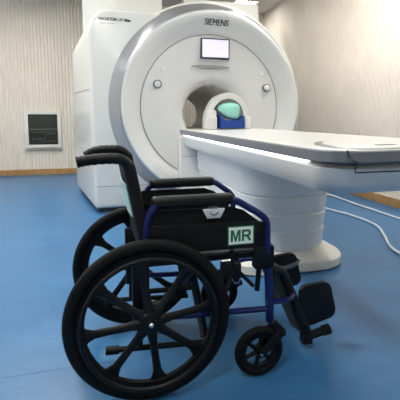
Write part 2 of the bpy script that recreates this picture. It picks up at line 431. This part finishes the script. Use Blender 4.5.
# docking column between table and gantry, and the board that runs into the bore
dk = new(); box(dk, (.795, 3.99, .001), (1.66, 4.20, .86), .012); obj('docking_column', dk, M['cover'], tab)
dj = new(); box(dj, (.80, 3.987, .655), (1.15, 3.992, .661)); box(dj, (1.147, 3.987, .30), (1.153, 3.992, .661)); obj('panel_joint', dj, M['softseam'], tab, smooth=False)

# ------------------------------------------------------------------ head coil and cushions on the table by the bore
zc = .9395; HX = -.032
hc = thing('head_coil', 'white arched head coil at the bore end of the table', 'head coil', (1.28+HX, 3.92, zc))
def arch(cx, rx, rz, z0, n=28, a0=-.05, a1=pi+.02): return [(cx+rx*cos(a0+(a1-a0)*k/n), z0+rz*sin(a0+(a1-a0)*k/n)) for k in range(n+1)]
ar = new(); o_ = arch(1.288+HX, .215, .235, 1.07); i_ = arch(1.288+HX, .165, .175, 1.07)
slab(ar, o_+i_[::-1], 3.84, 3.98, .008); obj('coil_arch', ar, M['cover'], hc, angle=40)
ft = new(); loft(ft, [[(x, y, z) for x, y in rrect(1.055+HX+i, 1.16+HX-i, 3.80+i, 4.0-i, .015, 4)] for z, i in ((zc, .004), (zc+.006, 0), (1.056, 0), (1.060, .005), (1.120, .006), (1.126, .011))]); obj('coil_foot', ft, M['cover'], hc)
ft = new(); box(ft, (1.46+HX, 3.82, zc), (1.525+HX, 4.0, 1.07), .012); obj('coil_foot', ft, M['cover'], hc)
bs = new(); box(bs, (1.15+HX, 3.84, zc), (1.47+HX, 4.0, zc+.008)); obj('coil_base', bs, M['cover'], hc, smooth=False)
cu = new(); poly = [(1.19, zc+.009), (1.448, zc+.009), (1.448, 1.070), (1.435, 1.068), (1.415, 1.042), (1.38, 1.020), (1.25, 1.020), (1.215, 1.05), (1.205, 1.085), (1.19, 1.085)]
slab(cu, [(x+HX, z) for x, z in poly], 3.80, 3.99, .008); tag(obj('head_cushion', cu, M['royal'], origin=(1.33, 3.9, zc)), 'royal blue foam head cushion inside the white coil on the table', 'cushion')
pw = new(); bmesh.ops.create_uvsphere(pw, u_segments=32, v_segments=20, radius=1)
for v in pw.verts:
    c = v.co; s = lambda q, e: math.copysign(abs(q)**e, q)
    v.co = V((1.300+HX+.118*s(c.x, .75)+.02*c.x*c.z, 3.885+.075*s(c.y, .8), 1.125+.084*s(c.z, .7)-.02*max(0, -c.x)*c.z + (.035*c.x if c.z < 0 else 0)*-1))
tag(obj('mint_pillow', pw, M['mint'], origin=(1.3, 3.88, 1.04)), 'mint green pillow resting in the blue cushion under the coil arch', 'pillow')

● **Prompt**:
Every line from the top of the material above through the line with "dj = new();" should be duplicated exactly, please; leave out the pictures.

● **Task solution**:
Write part 2 of the bpy script that recreates this picture. It picks up at line 431. This part finishes the script. Use Blender 4.5.
# docking column between table and gantry, and the board that runs into the bore
dk = new(); box(dk, (.795, 3.99, .001), (1.66, 4.20, .86), .012); obj('docking_column', dk, M['cover'], tab)
dj = new(); box(dj, (.80, 3.987, .655), (1.15, 3.992, .661)); box(dj, (1.147, 3.987, .30), (1.153, 3.992, .661)); obj('panel_joint', dj, M['softseam'], tab, smooth=False)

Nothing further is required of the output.